One of the confusing things about this law, is the definition and the usage of the term "the secretary".



In Title 26, Subtitle F, Administration of Title,  at chapter 79 we find the title definitions at section 7701. Then at  section 7701(a)(11) we find the definitions of  Secretary of the treasury and Secretary. 

(A) Secretary of the Treasury. The term "Secretary of the Treasury" means the Secretary of the Treasury personally, and shall not include any delegate of his.
(B) Secretary. The term "Secretary" means the Secretory of the Treasury or his delegate. 


Do you see the confusion here? Definition (A) means ONE PERSON and one person only. Definition (B) can mean one of 2 possibilities, meaning 2 different people.  So when the congress wrote the law where it says "The Secretary may prescribe", who are they talking about? The Treasury Secretary, aka the head honcho, the boss, or are they talking about his delegate?  

This is a major confusion point when talking about this law.  

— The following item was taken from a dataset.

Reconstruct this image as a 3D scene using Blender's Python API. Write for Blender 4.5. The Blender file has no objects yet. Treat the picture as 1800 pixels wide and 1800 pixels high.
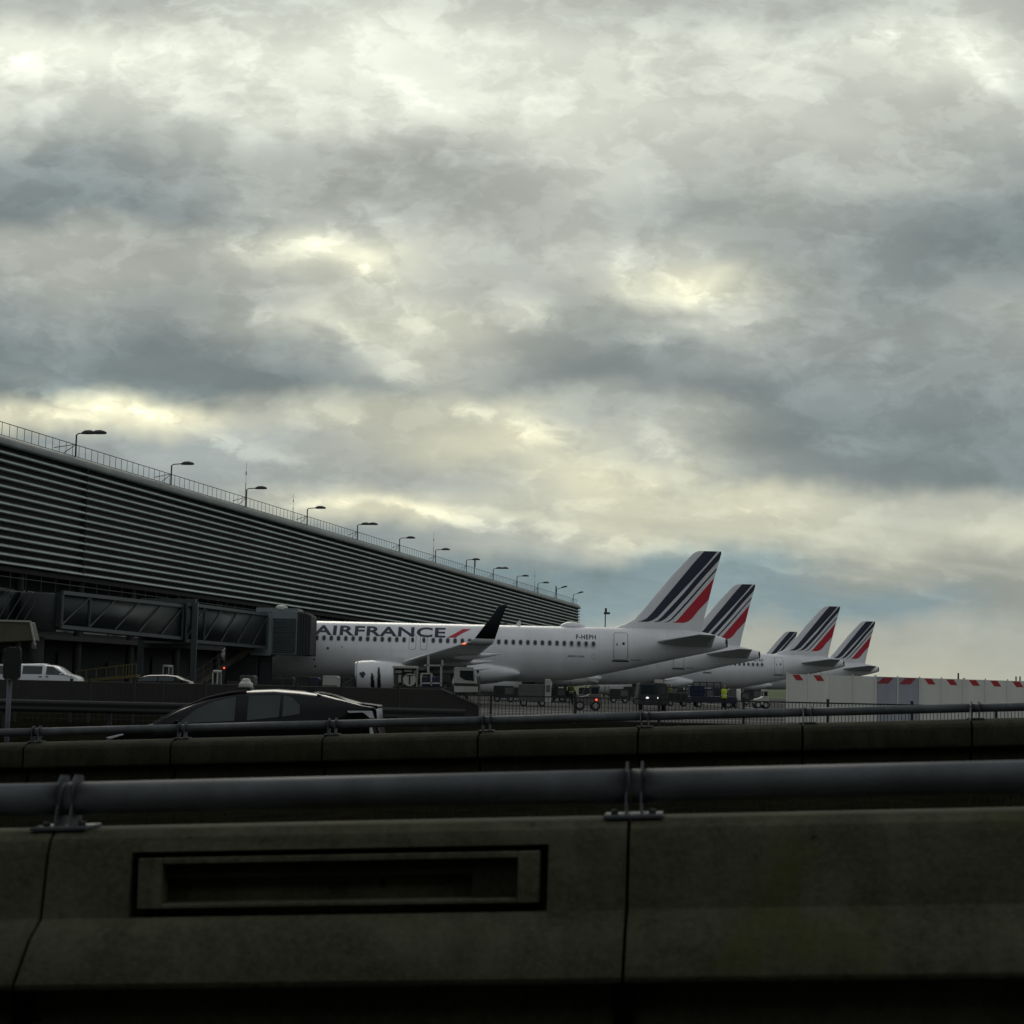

Remember what I wrote in the previous post about the office of management and budget? And the IRS pamphlets and booklets lacking a proper OMB number?  If you read through the IRC you will find that it is "the secretary" (which one?) that does the prescribing of them. In other words, they create them, direct what is to be included within them, and what they must do and look like. A secretary created the w-4 form for example, and decided the claim of exemptions had to be accompanied by a sworn statement of truth. Meaning the perjury oath.  Now, was it the Treasury secretary, or a delegate that created it? And how do we know the information on the form is correct, but more to the point, the instruction sheet attached to it, given to companies that call them selves "employers" is correct?
 
How can you hold that person accountable for accurate information if the law does not distinguish between the two?   Or do we hold the Treasury Secretary responsible for everything his delegates do? If so we won't be able to keep Treasury secretary's around for very long. Nor will the courts (again) hear cases involving this kind of claim.

This shows why the Office of Management and Budget's exemption to the IRS is wrong, and shows why the IRS should have to follow the same law as every other department, or agency of the US government.